--- Start of GIVEN INFORMATION ---
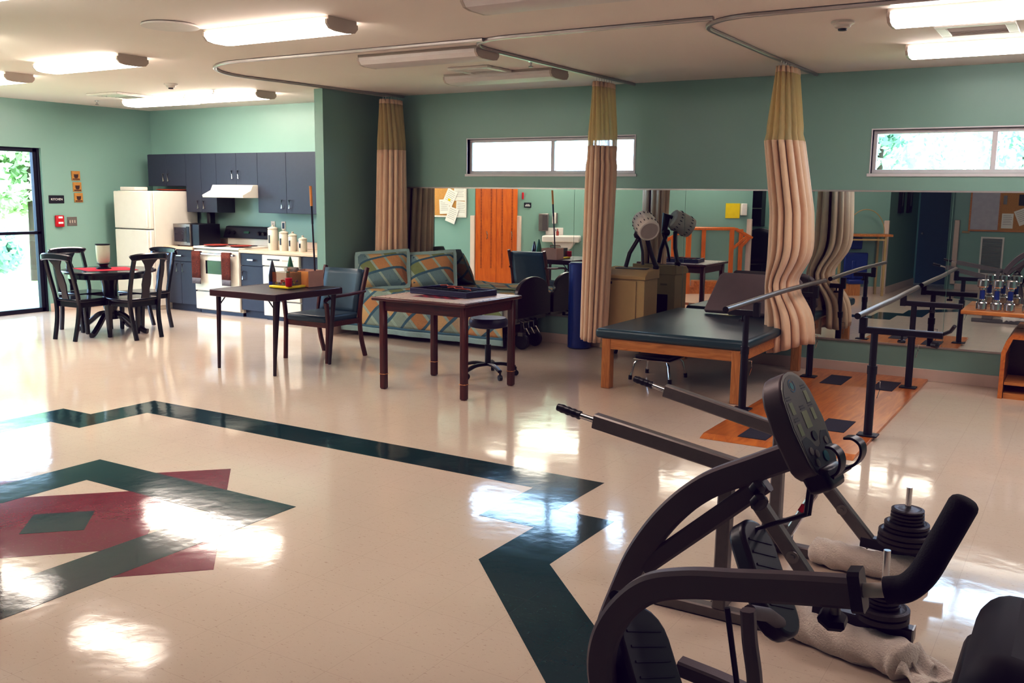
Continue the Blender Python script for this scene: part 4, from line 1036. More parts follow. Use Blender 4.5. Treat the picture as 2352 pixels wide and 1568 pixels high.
MB().tube([dc-da*.12, dc-da*.20, (-4.08,9.20,1.29)], .028, 12).lathe([(.001,-.05),(.04,-.03),(.05,0),(.04,.03),(.001,.05)], (-4.06,9.19,1.29)).build('yoke', M_black, r)
MB().lathe([(.03,0),(.035,.03),(.02,.05),(.001,.052)], (-3.88,9.26,.937)).build('base_joint', M_black, r)

# ================================================================ TREATMENT TABLE
r = thing('treatment_table', 'low wooden treatment table with dark teal vinyl mat top', 'treatment table', (-3.0,8.5,0))
tx0, tx1, ty0, ty1 = -3.70, -2.34, 7.50, 9.45
MB().box((tx0,ty0,.45),(tx1,ty1,.535)).build('mat_top', M_teal, r, bevel=.03, seg=4)
mb = MB()
for a, b in (((tx0+.10,ty0+.03),(tx1-.08,ty0+.07)),((tx0+.10,ty1-.07),(tx1-.08,ty1-.03)),((tx0+.06,ty0+.09),(tx0+.10,ty1-.09)),((tx1-.08,ty0+.09),(tx1-.04,ty1-.09))): mb.box((*a,.355),(*b,.449))
mb.build('frame_rail', M_oakx, r, bevel=.004)
for lx in (tx0+.10, tx1-.08):
    for ly in (ty0+.065, ty1-.06): MB().box((lx-.042,ly-.042,0),(lx+.042,ly+.042,.449)).build('leg', M_oak, r, bevel=.006)
r = thing('wedge_cushion', 'mauve grey vinyl wedge cushion leaning on the treatment table', 'cushion', (-2.95,9.2,.536))
wd = [(9.10,.537),(9.14,.537),(9.50,.86),(9.49,.90),(9.44,.90)]
MB().prism([(0,0),(.86,0),(.90,.05),(.90,.40),(.86,.44),(.80,.465),(.10,.465),(.06,.44)], 0, .06, lambda a,b,z: (-3.28+a, 9.08+b*.62+z*.78, .575+b*.78-z*.62)).build('panel', M_mauve, r, bevel=.015, seg=3)
# step stool under the table
r = thing('step_stool', 'low black topped step stool with chrome legs under the treatment table', 'step stool', (-3.39,8.22,0))
MB().box((-3.56,8.06,.20),(-3.22,8.40,.235)).build('tread', M_black, r, bevel=.01)
MB().box((-3.57,8.05,.188),(-3.21,8.41,.20)).build('rim', M_chrome, r, bevel=.004)
for sx in (-1,1):
    for sy in (-1,1):
        l = MB().tube([(-3.39+sx*.14,8.23+sy*.14,.19),(-3.39+sx*.17,8.23+sy*.17,.15),(-3.39+sx*.195,8.23+sy*.195,.02)], .012, 10).build('leg', M_chrome, r)
        f_ = MB().cyl((-3.39+sx*.197,8.23+sy*.197,0),(-3.39+sx*.195,8.23+sy*.195,.04),.018,seg=12).build('rubber_foot', M_black, r); f_.parent = l

# ================================================================ PARALLEL BARS
r = thing('parallel_bars', 'parallel walking bars with steel rails on a brown plywood platform', 'parallel bars', (-1.72,7.9,0))
px0, px1, py0, py1 = -2.27, -1.22, 6.33, 9.52
MB().box((px0,py0+.06,0),(px1,py1,.024)).prism([(py0-.02,0.001),(py0+.06,.001),(py0+.06,.0238)], px0, px1, lambda a,b,z: (z,a,b)).build('platform', M_ply, r, bevel=.002)
for a, b in (((-2.03,6.42),(-1.83,7.05)),((-1.62,6.95),(-1.42,7.35)),((-2.03,8.75),(-1.84,9.22)),((-1.58,8.72),(-1.40,9.18))):
    MB().box((a[0],a[1],.0242),(b[0],b[1],.0275)).build('grip_strip', M_grip, r, smooth=0)
def rail(nm, x, xb, ya, yb, zr, side):
    pts = smoothpath([(x,ya,zr),(x+side*.01,ya+.8,zr+.004),(x+side*.02,(ya+yb)/2,zr+.006),(x+side*.01,yb-.6,zr+.004),(x,yb,zr)], 8)
    rl = MB().tube(pts, .021, 16).build('handrail', M_steel, r)
    for e_, q_ in ((pts[0],pts[1]),(pts[-1],pts[-2])):
        c_ = MB().cyl(Vector(e_), Vector(e_)+(Vector(e_)-Vector(q_)).normalized()*.006, .022, seg=16).build('end_plug', M_black, r); c_.parent = rl
    return rl
def bpost(x, y, xr, zr):
    p = MB().cyl((x,y,.03),(x,y,.50),.03,seg=18).cyl((x,y,.50),(x,y,zr-.12),.024,seg=18).cyl((x,y,.47),(x,y,.53),.034,seg=18).build('post', M_blackm, r)
    b_ = MB().box((x-.07,y-.055,.0245),(x+.07,y+.055,.036)).build('base_plate', M_blackm, r, bevel=.004); b_.parent = p
    k_ = MB().tube([(x+.03,y,.42),(x+.06,y,.42),(x+.06,y,.36),(x+.045,y,.30)], .003, 6).build('locking_pin', M_chrome, r); k_.parent = p
    return p
def head(x, y, zr, x2):
    """telescoping cross arm carrying the rail clamp"""
    a = MB().rtube([(min(x,x2),y,zr-.105),(max(x,x2),y,zr-.105)], .045, .045).build('cross_arm', M_blackm, r)
    return a
for (x, y, xr, x2, zr, kn) in ((-2.28,7.29,-2.20,-2.42,.90,1),(-2.19,9.0,-2.17,-2.30,.90,0),(-1.26,6.97,-1.34,-.82,.885,1),(-1.31,8.98,-1.40,-.92,.885,0)):
    p = bpost(x, y, xr, zr); a = head(xr, y, zr, x2)
    c_ = MB().rtube([(xr,y,zr-.13),(xr,y,zr-.018)], .05, .05, up=(0,1,0)).build('clamp_bracket', M_blackm, r); c_.parent = a
    k_ = MB().cyl((( xr+x2)/2,y,zr-.16),((xr+x2)/2,y,zr-.12),.008,seg=8).lathe([(.028,0),(.03,.012),(.02,.02),(.001,.021)], ((xr+x2)/2,y,zr-.175), seg=6).build('knob', M_black, r); k_.parent = a
rail('a', -2.20, 0, 6.55, 9.45, .90, -1); rail('b', -1.36, 0, 6.86, 9.45, .885, 1)
l = MB().tube([(-.82,6.97,.79),(-.77,6.93,.82),(-.745,6.90,.86)], .013, 8).lathe([(.001,-.03),(.02,-.02),(.022,.02),(.001,.03)], (-.86,6.91,.72), (1,-.6,0)).build('crank_lever', M_black, r)

# ================================================================ DUMBBELL STAND
r = thing('dumbbell_stand', 'wooden stand with a light board top by the mirror at the right edge', 'stand', (-.4,9.3,0))
MB().box((-.95,9.12,.70),(.25,9.55,.735)).build('board_top', M_oakx, r, bevel=.006)
MB().prism([(-.60,0),(-.60,.40),(-.57,.5),(-.53,.56),(.15,.56),(.15,0),(.11,0),(.11,.52),(-.52,.52),(-.565,.39),(-.565,0)], 9.06, 9.54, lambda a,b,z: (a,z,b)).build('carcass', M_ply, r, smooth=0)
MB().box((-.56,9.08,.12),(.11,9.53,.145)).box((-.56,9.08,.0),(.11,9.50,.05)).build('shelf', M_oakx, r, smooth=0)
MB().box((-.56,9.5,.05),(.11,9.53,.52)).build('back_panel', M_dkwood, r, smooth=0)
MB().box((-.42,9.2,.561),(-.36,9.5,.70)).box((.02,9.2,.561),(.08,9.5,.70)).build('riser', M_dkwood, r, smooth=0)
def dumbbell(x, y, label):
    r = thing('dumbbell', label, 'dumbbell', (x,y,.736), 0, 'dumbbells standing on the board top')
    for z0, nm in ((.7365,'weight_head'),(.936,'weight_head')):
        MB().lathe([(.001,0),(.040,0),(.046,.008),(.046,.062),(.040,.070),(.001,.07)], (x,y,z0), seg=28).build(nm, M_chrome, r)
    MB().lathe([(.022,0),(.028,.006),(.028,.02),(.022,.026)], (x,y,.806)).lathe([(.022,0),(.028,.006),(.028,.02),(.022,.026)], (x,y,.91)).build('collar', M_chrome, r)
    MB().cyl((x,y,.83),(x,y,.912),.021).build('grip', M_blue, r)
for i, (x, n_) in enumerate(((-.80,'blue handled chrome dumbbell at the mirror end of the row, furthest from the edge'),(-.685,'second blue handled chrome dumbbell in the row on the board'),(-.58,'third blue handled chrome dumbbell in the row on the board'),(-.44,'fourth blue handled chrome dumbbell, after the gap in the row'),(-.33,'blue handled chrome dumbbell cut off by the right edge'))):
    dumbbell(x, 9.24, n_)

# ================================================================ THINGS ON THE WALLS BEHIND THE VIEWER (seen in the mirrors)
class WF:
    """frame on a slanted wall: s along it, z up, d out of it"""
    def __init__(s, p, q):
        s.p = Vector((p[0],p[1],0)); s.t = (Vector((q[0],q[1],0))-s.p).normalized(); s.n = Vector((-s.t.y, s.t.x, 0))
    def at(s, a, z, d=0): return s.p + s.t*a + Vector((0,0,z)) + s.n*d
    def box(s, mb, a0, z0, a1, z1, d0, d1):
        return mb.prism([(a0,z0),(a1,z0),(a1,z1),(a0,z1)], d0, d1, lambda a,z,d: s.at(a,z,d))
    def poly(s, mb, pts, d0, d1): return mb.prism(pts, d0, d1, lambda a,z,d: s.at(a,z,d))
FA = WF(A0, A1); FL = WF(A1, L1_); FS = WF(L1_, B1); FC = WF(C0, C1); FH = WF(Dd0, Dd1); FR = WF((-2.19,-.6),(3.3,-.6)); FN = WF((-7.6,1.9),(-6.3,1.9)); FO = WF((-6.2,.6),(-4.3,.6))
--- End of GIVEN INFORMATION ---
*PROBLEM TO SOLVE*:
Without the pictures, please reproduce each line of the listing above exactly, from the first one through the line bearing "(-3.88,9.26,.937)).build('base_joint', M_black, r)".

*ANSWER BELOW*:
Continue the Blender Python script for this scene: part 4, from line 1036. More parts follow. Use Blender 4.5. Treat the picture as 2352 pixels wide and 1568 pixels high.
MB().tube([dc-da*.12, dc-da*.20, (-4.08,9.20,1.29)], .028, 12).lathe([(.001,-.05),(.04,-.03),(.05,0),(.04,.03),(.001,.05)], (-4.06,9.19,1.29)).build('yoke', M_black, r)
MB().lathe([(.03,0),(.035,.03),(.02,.05),(.001,.052)], (-3.88,9.26,.937)).build('base_joint', M_black, r)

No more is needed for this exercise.